Senado: Fátima volta ao palco nacional
Ao anunciar sua pré-candidatura ao Senado, Fátima reforça o que já era sinalizado nos bastidores de Brasília: o PT quer montar um novo cinturão de aliados confiáveis na Casa Alta, mirando um eventual segundo mandato de Lula. Fátima, com popularidade consolidada no RN e histórico de fidelidade, é peça-chave nesse tabuleiro.
E sua volta ao Senado pode, inclusive, ser estratégica para o PT manter espaço de manobra legislativa no Nordeste, especialmente após as derrotas em estados como Alagoas e Sergipe, onde candidatos da federação não decolaram em 2022. Fátima carrega votos, narrativa e credibilidade. E o Planalto sabe disso.

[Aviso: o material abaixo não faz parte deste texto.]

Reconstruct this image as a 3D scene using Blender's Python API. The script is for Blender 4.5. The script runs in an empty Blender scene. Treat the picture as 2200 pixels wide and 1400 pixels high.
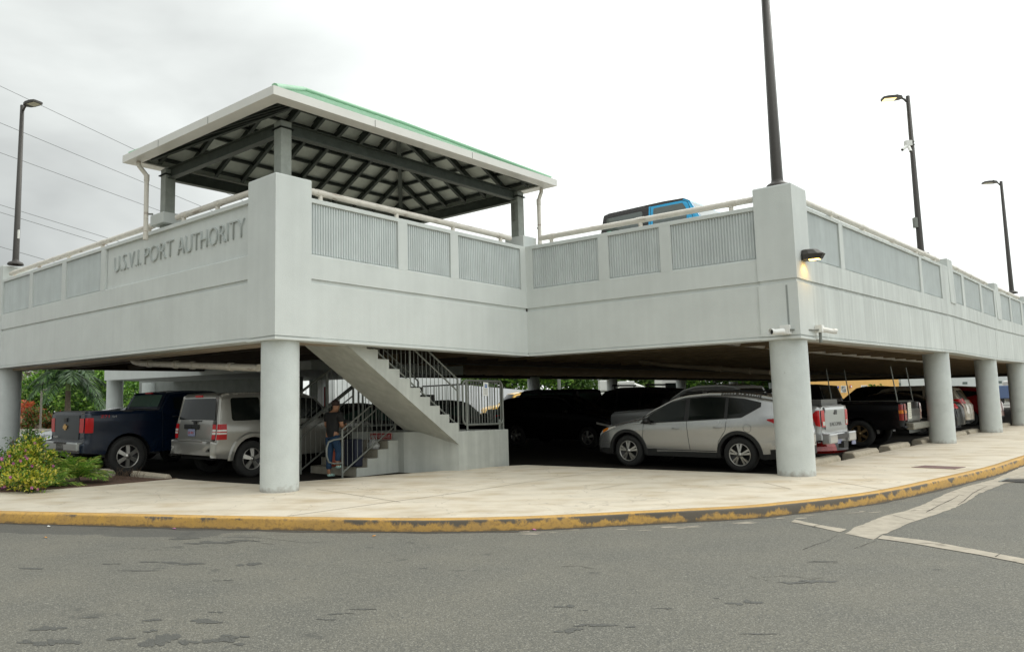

Ezequiel de fora — por enquanto
Outro movimento silencioso, mas importante, é o afastamento de Ezequiel Ferreira (PSDB) do debate sucessório imediato. Presidente da Assembleia, articulador experiente e peça-chave na governabilidade de Fátima, Ezequiel foi sondado, mas já indicou que sua prioridade não será o Executivo. E mais: deu aval público à candidatura de Cadu Xavier.
Isso não significa que está fora do jogo. Ao contrário. Ezequiel mantém-se como curinga valioso, seja como nome ao Senado, à Câmara Federal ou mesmo como apoiador decisivo no segundo turno. Seu recuo agora preserva sua força para mais adiante. Política também se joga no tempo.
O tabuleiro está armado
Com a saída anunciada de Fátima, o Rio Grande do Norte viverá uma transição inédita desde o retorno da democracia. Uma petista passa o governo a um Alves — sem ruptura, sem crise. E, ao mesmo tempo, o PT projeta o futuro em um nome técnico, ainda desconhecido da maioria da população.
É uma movimentação delicada, mas engenhosa. Fátima mostra que governa com pragmatismo, sem perder o controle da sucessão. Walter mostra que pode ser leal e relevante — mesmo fora do centro da disputa. E Cadu se prepara para ser mais do que um secretário: será testado como símbolo de continuidade e estabilidade.
O jogo de 2026 já começou. E, como sempre, quem se mexe antes — joga melhor.